Transcribe the whole listing below without changing a word, but leave out every image.

(begin)

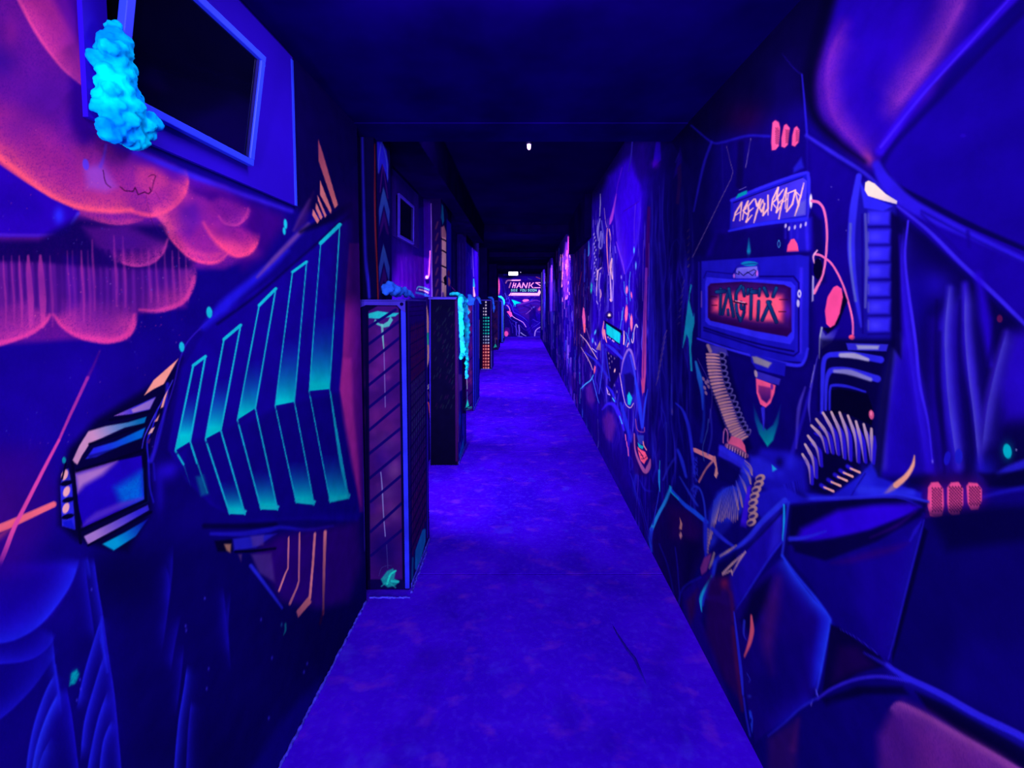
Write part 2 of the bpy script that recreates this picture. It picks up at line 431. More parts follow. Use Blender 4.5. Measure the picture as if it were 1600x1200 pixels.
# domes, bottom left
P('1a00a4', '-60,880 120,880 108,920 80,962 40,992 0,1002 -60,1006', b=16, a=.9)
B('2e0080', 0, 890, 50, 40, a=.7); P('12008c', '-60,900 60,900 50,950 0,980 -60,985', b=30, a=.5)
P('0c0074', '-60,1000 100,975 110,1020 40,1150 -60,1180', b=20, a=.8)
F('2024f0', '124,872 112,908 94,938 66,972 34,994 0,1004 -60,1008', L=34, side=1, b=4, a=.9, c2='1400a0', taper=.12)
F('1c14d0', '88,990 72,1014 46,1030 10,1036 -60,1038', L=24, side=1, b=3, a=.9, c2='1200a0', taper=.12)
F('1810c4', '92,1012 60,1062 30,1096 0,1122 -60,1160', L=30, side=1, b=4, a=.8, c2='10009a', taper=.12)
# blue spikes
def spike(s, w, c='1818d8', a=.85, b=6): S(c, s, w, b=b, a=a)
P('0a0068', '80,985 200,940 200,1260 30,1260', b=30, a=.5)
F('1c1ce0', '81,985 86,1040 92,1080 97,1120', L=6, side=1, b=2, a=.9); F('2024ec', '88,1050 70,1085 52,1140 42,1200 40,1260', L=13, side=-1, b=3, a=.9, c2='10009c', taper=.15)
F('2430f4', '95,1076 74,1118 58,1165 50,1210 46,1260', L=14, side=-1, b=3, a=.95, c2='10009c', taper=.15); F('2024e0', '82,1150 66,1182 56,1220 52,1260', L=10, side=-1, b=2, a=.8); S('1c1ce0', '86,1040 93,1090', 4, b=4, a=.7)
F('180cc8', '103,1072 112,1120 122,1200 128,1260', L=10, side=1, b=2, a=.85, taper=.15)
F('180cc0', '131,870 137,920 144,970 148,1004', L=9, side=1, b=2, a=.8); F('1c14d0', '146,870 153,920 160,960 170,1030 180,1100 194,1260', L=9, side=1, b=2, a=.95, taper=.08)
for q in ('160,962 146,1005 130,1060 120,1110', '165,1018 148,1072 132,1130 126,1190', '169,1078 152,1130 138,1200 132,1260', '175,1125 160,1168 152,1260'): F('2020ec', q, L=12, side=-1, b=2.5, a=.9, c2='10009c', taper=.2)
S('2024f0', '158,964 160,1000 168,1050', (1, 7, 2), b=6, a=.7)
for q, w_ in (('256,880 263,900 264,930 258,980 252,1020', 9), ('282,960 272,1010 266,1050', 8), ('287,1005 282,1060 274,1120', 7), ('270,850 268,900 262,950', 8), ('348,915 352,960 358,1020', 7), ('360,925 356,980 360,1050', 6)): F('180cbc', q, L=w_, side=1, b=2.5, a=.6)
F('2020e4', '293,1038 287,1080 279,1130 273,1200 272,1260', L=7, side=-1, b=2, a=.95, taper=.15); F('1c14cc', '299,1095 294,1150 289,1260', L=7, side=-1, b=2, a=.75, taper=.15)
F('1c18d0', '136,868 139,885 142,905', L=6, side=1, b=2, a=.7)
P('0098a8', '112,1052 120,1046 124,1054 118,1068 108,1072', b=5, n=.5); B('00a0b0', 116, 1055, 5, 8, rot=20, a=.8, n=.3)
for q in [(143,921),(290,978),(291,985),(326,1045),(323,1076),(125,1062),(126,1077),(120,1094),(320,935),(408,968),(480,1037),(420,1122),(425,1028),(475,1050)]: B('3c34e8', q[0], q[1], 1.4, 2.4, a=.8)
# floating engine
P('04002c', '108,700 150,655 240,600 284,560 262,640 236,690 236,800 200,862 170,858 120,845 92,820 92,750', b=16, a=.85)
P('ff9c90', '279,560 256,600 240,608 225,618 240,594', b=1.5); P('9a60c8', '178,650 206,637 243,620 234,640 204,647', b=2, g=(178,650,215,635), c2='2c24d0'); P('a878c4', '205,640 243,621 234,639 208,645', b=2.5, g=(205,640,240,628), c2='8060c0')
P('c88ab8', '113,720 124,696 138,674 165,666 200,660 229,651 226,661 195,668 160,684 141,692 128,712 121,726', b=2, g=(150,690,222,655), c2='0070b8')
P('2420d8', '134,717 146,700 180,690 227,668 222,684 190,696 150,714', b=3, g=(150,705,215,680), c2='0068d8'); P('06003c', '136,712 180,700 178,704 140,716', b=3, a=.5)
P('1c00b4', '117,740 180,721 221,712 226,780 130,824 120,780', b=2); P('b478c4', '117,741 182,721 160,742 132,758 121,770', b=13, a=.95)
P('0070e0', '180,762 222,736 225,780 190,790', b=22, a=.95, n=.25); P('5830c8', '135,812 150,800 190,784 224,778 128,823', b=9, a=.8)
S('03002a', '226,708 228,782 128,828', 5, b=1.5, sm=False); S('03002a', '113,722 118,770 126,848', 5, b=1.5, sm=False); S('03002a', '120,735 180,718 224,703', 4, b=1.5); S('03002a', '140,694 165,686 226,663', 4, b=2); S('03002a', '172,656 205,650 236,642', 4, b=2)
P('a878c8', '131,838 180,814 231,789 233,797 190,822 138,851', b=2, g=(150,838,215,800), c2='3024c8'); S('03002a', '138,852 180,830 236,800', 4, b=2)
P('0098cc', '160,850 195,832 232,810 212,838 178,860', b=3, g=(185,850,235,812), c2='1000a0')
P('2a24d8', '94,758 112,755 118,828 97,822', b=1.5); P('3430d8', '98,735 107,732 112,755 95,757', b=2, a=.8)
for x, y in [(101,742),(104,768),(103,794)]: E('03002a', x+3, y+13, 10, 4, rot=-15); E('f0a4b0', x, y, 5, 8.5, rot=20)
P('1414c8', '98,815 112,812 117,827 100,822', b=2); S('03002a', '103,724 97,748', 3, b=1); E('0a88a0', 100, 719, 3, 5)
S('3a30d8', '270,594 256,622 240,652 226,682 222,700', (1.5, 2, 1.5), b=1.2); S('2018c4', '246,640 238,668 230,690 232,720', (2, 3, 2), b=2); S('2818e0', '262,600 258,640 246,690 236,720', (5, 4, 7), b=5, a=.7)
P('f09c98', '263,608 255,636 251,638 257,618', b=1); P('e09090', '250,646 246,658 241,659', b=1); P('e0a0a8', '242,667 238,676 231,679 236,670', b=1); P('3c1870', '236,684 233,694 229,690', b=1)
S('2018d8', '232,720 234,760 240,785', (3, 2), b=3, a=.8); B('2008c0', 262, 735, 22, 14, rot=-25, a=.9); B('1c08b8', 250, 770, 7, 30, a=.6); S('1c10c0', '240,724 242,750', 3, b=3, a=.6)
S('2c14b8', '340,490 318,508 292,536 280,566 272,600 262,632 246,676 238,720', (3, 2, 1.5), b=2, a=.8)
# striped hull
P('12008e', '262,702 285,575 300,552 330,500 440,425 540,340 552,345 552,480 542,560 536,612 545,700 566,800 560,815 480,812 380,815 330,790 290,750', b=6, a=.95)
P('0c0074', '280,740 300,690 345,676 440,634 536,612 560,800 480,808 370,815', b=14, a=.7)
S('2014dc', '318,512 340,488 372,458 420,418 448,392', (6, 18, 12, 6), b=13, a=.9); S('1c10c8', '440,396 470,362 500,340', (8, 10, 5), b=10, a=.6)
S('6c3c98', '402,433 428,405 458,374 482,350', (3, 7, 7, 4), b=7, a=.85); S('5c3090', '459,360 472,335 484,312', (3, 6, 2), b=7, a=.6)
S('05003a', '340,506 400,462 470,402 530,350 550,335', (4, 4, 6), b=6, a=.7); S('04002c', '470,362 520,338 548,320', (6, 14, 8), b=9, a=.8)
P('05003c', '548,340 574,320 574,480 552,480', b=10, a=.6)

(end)

▸ **RESPONSE TO THE TASK**:
Write part 2 of the bpy script that recreates this picture. It picks up at line 431. More parts follow. Use Blender 4.5. Measure the picture as if it were 1600x1200 pixels.
# domes, bottom left
P('1a00a4', '-60,880 120,880 108,920 80,962 40,992 0,1002 -60,1006', b=16, a=.9)
B('2e0080', 0, 890, 50, 40, a=.7); P('12008c', '-60,900 60,900 50,950 0,980 -60,985', b=30, a=.5)
P('0c0074', '-60,1000 100,975 110,1020 40,1150 -60,1180', b=20, a=.8)
F('2024f0', '124,872 112,908 94,938 66,972 34,994 0,1004 -60,1008', L=34, side=1, b=4, a=.9, c2='1400a0', taper=.12)
F('1c14d0', '88,990 72,1014 46,1030 10,1036 -60,1038', L=24, side=1, b=3, a=.9, c2='1200a0', taper=.12)
F('1810c4', '92,1012 60,1062 30,1096 0,1122 -60,1160', L=30, side=1, b=4, a=.8, c2='10009a', taper=.12)
# blue spikes
def spike(s, w, c='1818d8', a=.85, b=6): S(c, s, w, b=b, a=a)
P('0a0068', '80,985 200,940 200,1260 30,1260', b=30, a=.5)
F('1c1ce0', '81,985 86,1040 92,1080 97,1120', L=6, side=1, b=2, a=.9); F('2024ec', '88,1050 70,1085 52,1140 42,1200 40,1260', L=13, side=-1, b=3, a=.9, c2='10009c', taper=.15)
F('2430f4', '95,1076 74,1118 58,1165 50,1210 46,1260', L=14, side=-1, b=3, a=.95, c2='10009c', taper=.15); F('2024e0', '82,1150 66,1182 56,1220 52,1260', L=10, side=-1, b=2, a=.8); S('1c1ce0', '86,1040 93,1090', 4, b=4, a=.7)
F('180cc8', '103,1072 112,1120 122,1200 128,1260', L=10, side=1, b=2, a=.85, taper=.15)
F('180cc0', '131,870 137,920 144,970 148,1004', L=9, side=1, b=2, a=.8); F('1c14d0', '146,870 153,920 160,960 170,1030 180,1100 194,1260', L=9, side=1, b=2, a=.95, taper=.08)
for q in ('160,962 146,1005 130,1060 120,1110', '165,1018 148,1072 132,1130 126,1190', '169,1078 152,1130 138,1200 132,1260', '175,1125 160,1168 152,1260'): F('2020ec', q, L=12, side=-1, b=2.5, a=.9, c2='10009c', taper=.2)
S('2024f0', '158,964 160,1000 168,1050', (1, 7, 2), b=6, a=.7)
for q, w_ in (('256,880 263,900 264,930 258,980 252,1020', 9), ('282,960 272,1010 266,1050', 8), ('287,1005 282,1060 274,1120', 7), ('270,850 268,900 262,950', 8), ('348,915 352,960 358,1020', 7), ('360,925 356,980 360,1050', 6)): F('180cbc', q, L=w_, side=1, b=2.5, a=.6)
F('2020e4', '293,1038 287,1080 279,1130 273,1200 272,1260', L=7, side=-1, b=2, a=.95, taper=.15); F('1c14cc', '299,1095 294,1150 289,1260', L=7, side=-1, b=2, a=.75, taper=.15)
F('1c18d0', '136,868 139,885 142,905', L=6, side=1, b=2, a=.7)
P('0098a8', '112,1052 120,1046 124,1054 118,1068 108,1072', b=5, n=.5); B('00a0b0', 116, 1055, 5, 8, rot=20, a=.8, n=.3)
for q in [(143,921),(290,978),(291,985),(326,1045),(323,1076),(125,1062),(126,1077),(120,1094),(320,935),(408,968),(480,1037),(420,1122),(425,1028),(475,1050)]: B('3c34e8', q[0], q[1], 1.4, 2.4, a=.8)
# floating engine
P('04002c', '108,700 150,655 240,600 284,560 262,640 236,690 236,800 200,862 170,858 120,845 92,820 92,750', b=16, a=.85)
P('ff9c90', '279,560 256,600 240,608 225,618 240,594', b=1.5); P('9a60c8', '178,650 206,637 243,620 234,640 204,647', b=2, g=(178,650,215,635), c2='2c24d0'); P('a878c4', '205,640 243,621 234,639 208,645', b=2.5, g=(205,640,240,628), c2='8060c0')
P('c88ab8', '113,720 124,696 138,674 165,666 200,660 229,651 226,661 195,668 160,684 141,692 128,712 121,726', b=2, g=(150,690,222,655), c2='0070b8')
P('2420d8', '134,717 146,700 180,690 227,668 222,684 190,696 150,714', b=3, g=(150,705,215,680), c2='0068d8'); P('06003c', '136,712 180,700 178,704 140,716', b=3, a=.5)
P('1c00b4', '117,740 180,721 221,712 226,780 130,824 120,780', b=2); P('b478c4', '117,741 182,721 160,742 132,758 121,770', b=13, a=.95)
P('0070e0', '180,762 222,736 225,780 190,790', b=22, a=.95, n=.25); P('5830c8', '135,812 150,800 190,784 224,778 128,823', b=9, a=.8)
S('03002a', '226,708 228,782 128,828', 5, b=1.5, sm=False); S('03002a', '113,722 118,770 126,848', 5, b=1.5, sm=False); S('03002a', '120,735 180,718 224,703', 4, b=1.5); S('03002a', '140,694 165,686 226,663', 4, b=2); S('03002a', '172,656 205,650 236,642', 4, b=2)
P('a878c8', '131,838 180,814 231,789 233,797 190,822 138,851', b=2, g=(150,838,215,800), c2='3024c8'); S('03002a', '138,852 180,830 236,800', 4, b=2)
P('0098cc', '160,850 195,832 232,810 212,838 178,860', b=3, g=(185,850,235,812), c2='1000a0')
P('2a24d8', '94,758 112,755 118,828 97,822', b=1.5); P('3430d8', '98,735 107,732 112,755 95,757', b=2, a=.8)
for x, y in [(101,742),(104,768),(103,794)]: E('03002a', x+3, y+13, 10, 4, rot=-15); E('f0a4b0', x, y, 5, 8.5, rot=20)
P('1414c8', '98,815 112,812 117,827 100,822', b=2); S('03002a', '103,724 97,748', 3, b=1); E('0a88a0', 100, 719, 3, 5)
S('3a30d8', '270,594 256,622 240,652 226,682 222,700', (1.5, 2, 1.5), b=1.2); S('2018c4', '246,640 238,668 230,690 232,720', (2, 3, 2), b=2); S('2818e0', '262,600 258,640 246,690 236,720', (5, 4, 7), b=5, a=.7)
P('f09c98', '263,608 255,636 251,638 257,618', b=1); P('e09090', '250,646 246,658 241,659', b=1); P('e0a0a8', '242,667 238,676 231,679 236,670', b=1); P('3c1870', '236,684 233,694 229,690', b=1)
S('2018d8', '232,720 234,760 240,785', (3, 2), b=3, a=.8); B('2008c0', 262, 735, 22, 14, rot=-25, a=.9); B('1c08b8', 250, 770, 7, 30, a=.6); S('1c10c0', '240,724 242,750', 3, b=3, a=.6)
S('2c14b8', '340,490 318,508 292,536 280,566 272,600 262,632 246,676 238,720', (3, 2, 1.5), b=2, a=.8)
# striped hull
P('12008e', '262,702 285,575 300,552 330,500 440,425 540,340 552,345 552,480 542,560 536,612 545,700 566,800 560,815 480,812 380,815 330,790 290,750', b=6, a=.95)
P('0c0074', '280,740 300,690 345,676 440,634 536,612 560,800 480,808 370,815', b=14, a=.7)
S('2014dc', '318,512 340,488 372,458 420,418 448,392', (6, 18, 12, 6), b=13, a=.9); S('1c10c8', '440,396 470,362 500,340', (8, 10, 5), b=10, a=.6)
S('6c3c98', '402,433 428,405 458,374 482,350', (3, 7, 7, 4), b=7, a=.85); S('5c3090', '459,360 472,335 484,312', (3, 6, 2), b=7, a=.6)
S('05003a', '340,506 400,462 470,402 530,350 550,335', (4, 4, 6), b=6, a=.7); S('04002c', '470,362 520,338 548,320', (6, 14, 8), b=9, a=.8)
P('05003c', '548,340 574,320 574,480 552,480', b=10, a=.6)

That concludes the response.